Well, I am happy for ‘Team Tanhaji’. Lead actor-cum-producer Ajay Devgn, and the debutant director Om Raut, deserve kudos for bringing this rousing story to life. It is a good movie that they have made, with lavish period feel setting, extraordinary action scenes, capable performances, clap-worthy dialogues, crowd-pleasing song-and-dance sequences and dollops of drama.

They have re-told and re-packaged history in a glossy glamorous way and the contemporary audiences have lapped it up. A heroic Tanaji (sorry, Tanhaji!) taking on a barbaric Udaybhan. The backdrop of Maratha history’s glorious chapter. The license to kill and thrill with ‘Inspired by’, ‘Added for dramatic effect’ kind of disclaimers.

The ‘filmy’ route is obvious. Tanaji is without the famous handlebar moustache; he wears leather jacket and knee-high leather boots. His opening rope-assisted flying battle-scene looks less of Maratha warfare and more of the ‘Hidden Dragon, Crouching Tiger’-styled action. He has the gall to impersonate a hermit to question Shivaji Maharaj and Jijabai in the darbar, and he is foolish enough to go himself to carry out the fort’s reconnaissance and get captured by Udaybhan in the process! In turn, Udaybhan acts like a deranged dementor-like figure, who has a never-heard-until now-kind of a back-end love-story and who gets on Kondana a never-mentioned-until now-kind of a massive gun called ‘Nagin’, and that, too by travelling in the river rafts! The roles of Suryaji Malusare and Shelar Mama get short shrift.

If at all, so many ‘cinematic’ liberties were going to be taken, then why they did not use the much more well-known legend of the ‘Ghorpad’-assisted ascent?

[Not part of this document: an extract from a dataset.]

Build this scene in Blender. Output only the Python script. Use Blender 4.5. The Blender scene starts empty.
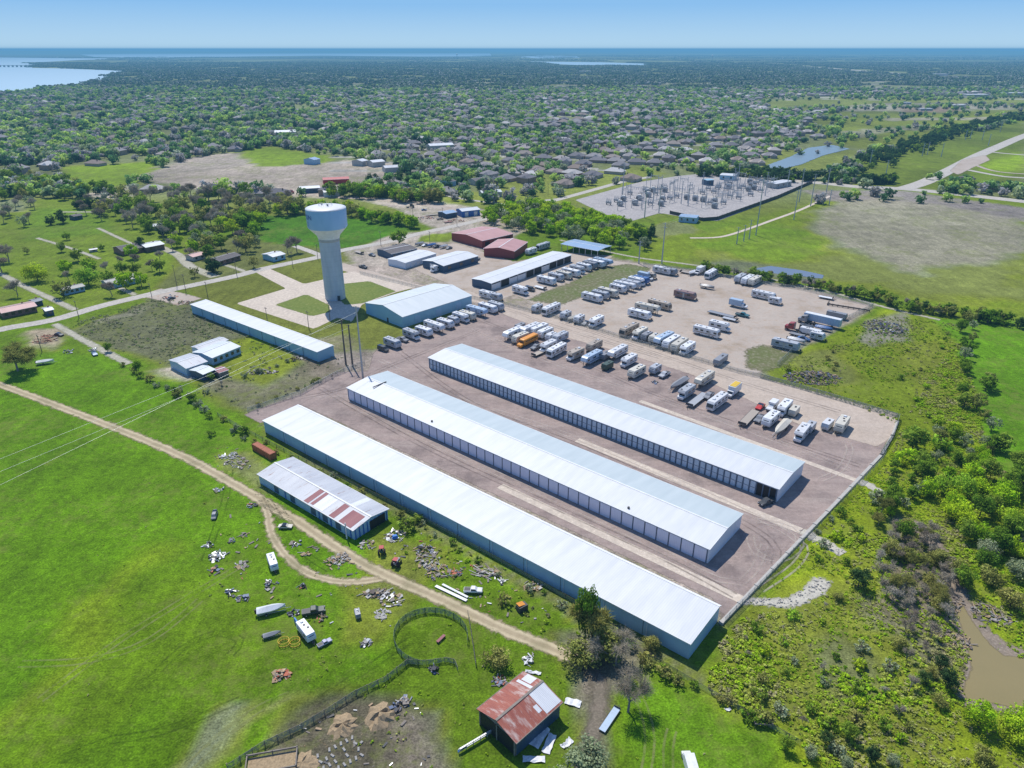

With its sleek look and feel, good performances and superb action scenes Tanhaji-The unsung warrior makes for impressive box-office cinema, particularly for the audiences unaware of the legendary character; but the blatantly distorted re-telling and re-packaging of the famed legend will leave history enthusiasts shaking their head in despair.

A better, closer to history adaptation would have made it an all time classic! And it wouldn't have lessened its drama one bit!